Nonlinear Precursor Waves from a Moving Charged Object in a Plasma

Abstract

A charged object moving in a plasma can excite a trailing wake of electrostatic or electromagnetic waves much like a boat moving on the surface of a lake creates wake structures behind it. However, a fast moving boat traveling more rapidly than the phase velocity of the surface water wave can also emit nonlinear waves ahead of it in the form of precursor solitons or shock structures. Such a phenomenon of fore-wake excitations has been widely studied in hydrodynamics and precursor structures have also been experimentally observed in a number of laboratory studies of model ships being towed in a channel [1, 2, 3]. In principle, a similar phenomenon can also occur in a plasma medium when the charged object moves at a supersonic velocity (e.g. with respect to the ion acoustic speed, Alfven speed etc) and one can expect to see nonlinear structures moving ahead of the object.
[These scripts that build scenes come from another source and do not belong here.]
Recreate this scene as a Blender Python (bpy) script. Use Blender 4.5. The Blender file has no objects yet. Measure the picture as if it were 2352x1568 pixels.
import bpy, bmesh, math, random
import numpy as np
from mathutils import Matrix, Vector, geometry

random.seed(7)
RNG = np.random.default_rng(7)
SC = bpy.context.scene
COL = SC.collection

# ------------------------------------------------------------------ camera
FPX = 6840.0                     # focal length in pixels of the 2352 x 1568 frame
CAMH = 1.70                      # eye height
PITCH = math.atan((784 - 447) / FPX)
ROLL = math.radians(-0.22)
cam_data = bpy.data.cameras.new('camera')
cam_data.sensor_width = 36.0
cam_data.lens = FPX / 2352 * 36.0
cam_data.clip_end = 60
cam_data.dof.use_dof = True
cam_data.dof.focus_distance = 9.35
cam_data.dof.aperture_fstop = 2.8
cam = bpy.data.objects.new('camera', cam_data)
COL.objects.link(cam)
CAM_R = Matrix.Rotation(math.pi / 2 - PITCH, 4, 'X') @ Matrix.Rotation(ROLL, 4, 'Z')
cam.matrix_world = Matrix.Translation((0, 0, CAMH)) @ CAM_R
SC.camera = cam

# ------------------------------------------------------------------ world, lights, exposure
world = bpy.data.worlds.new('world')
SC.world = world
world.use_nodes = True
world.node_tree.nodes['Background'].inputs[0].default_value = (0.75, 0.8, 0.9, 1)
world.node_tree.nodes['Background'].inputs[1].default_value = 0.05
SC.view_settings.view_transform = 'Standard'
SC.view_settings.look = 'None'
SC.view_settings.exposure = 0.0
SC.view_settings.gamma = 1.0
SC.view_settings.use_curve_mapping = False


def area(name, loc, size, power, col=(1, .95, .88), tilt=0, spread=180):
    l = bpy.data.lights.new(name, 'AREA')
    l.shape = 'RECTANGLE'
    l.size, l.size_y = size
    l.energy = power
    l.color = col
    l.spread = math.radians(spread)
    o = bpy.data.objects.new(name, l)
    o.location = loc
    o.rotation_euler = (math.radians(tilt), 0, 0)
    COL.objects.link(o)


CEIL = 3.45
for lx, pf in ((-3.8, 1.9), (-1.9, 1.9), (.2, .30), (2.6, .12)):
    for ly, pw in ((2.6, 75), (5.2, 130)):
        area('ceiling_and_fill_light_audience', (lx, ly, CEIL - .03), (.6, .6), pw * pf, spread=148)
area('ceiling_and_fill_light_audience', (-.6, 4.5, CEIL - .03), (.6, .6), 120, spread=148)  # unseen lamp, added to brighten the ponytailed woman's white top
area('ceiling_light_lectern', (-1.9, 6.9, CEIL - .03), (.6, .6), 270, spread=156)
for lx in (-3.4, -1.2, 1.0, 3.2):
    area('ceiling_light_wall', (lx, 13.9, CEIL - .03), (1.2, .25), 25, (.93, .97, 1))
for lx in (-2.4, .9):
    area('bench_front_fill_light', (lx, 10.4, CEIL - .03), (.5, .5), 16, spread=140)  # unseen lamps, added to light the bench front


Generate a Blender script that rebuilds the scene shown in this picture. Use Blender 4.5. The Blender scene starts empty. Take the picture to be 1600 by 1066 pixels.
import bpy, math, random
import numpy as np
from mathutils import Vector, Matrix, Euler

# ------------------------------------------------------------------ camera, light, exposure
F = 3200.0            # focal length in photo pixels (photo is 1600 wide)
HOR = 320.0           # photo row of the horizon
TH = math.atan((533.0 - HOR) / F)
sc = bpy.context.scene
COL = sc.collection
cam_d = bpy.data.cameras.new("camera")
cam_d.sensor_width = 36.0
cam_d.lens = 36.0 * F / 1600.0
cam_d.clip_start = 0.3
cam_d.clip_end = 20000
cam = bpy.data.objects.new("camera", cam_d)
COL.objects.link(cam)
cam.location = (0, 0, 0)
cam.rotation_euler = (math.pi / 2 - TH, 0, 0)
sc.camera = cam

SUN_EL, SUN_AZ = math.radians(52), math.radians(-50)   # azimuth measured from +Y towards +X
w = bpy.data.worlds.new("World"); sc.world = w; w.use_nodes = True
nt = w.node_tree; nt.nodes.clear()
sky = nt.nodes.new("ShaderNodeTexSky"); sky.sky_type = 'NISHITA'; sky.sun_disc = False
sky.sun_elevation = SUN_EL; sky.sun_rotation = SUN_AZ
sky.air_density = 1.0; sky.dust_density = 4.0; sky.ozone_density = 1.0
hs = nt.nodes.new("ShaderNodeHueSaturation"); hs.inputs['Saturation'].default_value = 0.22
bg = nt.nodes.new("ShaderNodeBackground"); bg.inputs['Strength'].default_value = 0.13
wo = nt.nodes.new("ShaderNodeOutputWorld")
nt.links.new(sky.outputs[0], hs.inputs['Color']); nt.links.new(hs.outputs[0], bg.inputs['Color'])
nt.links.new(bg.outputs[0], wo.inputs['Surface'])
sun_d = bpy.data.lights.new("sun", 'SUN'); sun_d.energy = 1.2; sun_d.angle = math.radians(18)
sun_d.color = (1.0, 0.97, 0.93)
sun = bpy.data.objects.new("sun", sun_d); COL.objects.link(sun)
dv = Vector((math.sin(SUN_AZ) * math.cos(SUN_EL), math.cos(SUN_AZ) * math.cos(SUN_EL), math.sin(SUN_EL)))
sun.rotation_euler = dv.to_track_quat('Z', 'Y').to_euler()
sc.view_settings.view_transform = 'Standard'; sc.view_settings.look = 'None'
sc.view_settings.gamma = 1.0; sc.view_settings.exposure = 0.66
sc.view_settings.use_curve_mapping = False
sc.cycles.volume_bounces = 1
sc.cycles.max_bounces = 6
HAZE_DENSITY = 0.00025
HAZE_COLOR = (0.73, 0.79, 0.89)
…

The conditions for such excitations exist naturally in many space plasma situations, e.g. the interaction of the supersonic solar wind component with the earth or moon, the fast streaming of space craft or charged debris objects interacting with the plasma in the ionosphere etc. Recently a proof-of-principle laboratory experiment observed the excitation of upstreaming dust acoustic solitons when a dusty plasma was made to flow supersonically over a stationary electrostatic potential hill [4]. The experimental results have been well validated by model calculations based on a forced Korteweg-de Vries (fKdV) equation [4] as well as fluid [5] and molecular dynamic simulations [6]. In this talk, the basic concept of nonlinear precursor waves and a review some of these past theoretical and experimental works related to this idea will be presented, followed by a discussion on some potential applications of precursors such as for Space Situational Awareness (SSA) purposes [7]. The basic idea is that multiple emissions of precursor solitons by moving space debris in the ionosphere can create a cloud of plasma irregularity that may be easily detectable from the earth and act as a tracking aid for the debris. The conditions for the excitation of electrostatic (ion-acoustic) as well as electromagnetic (magneto-sonic) structures in the LEO region will be delineated and their relative merits discussed. The possibility of identifying such structures in existing ionospheric satellite data as well as the feasibility of detecting them in a laboratory setup will also be presented.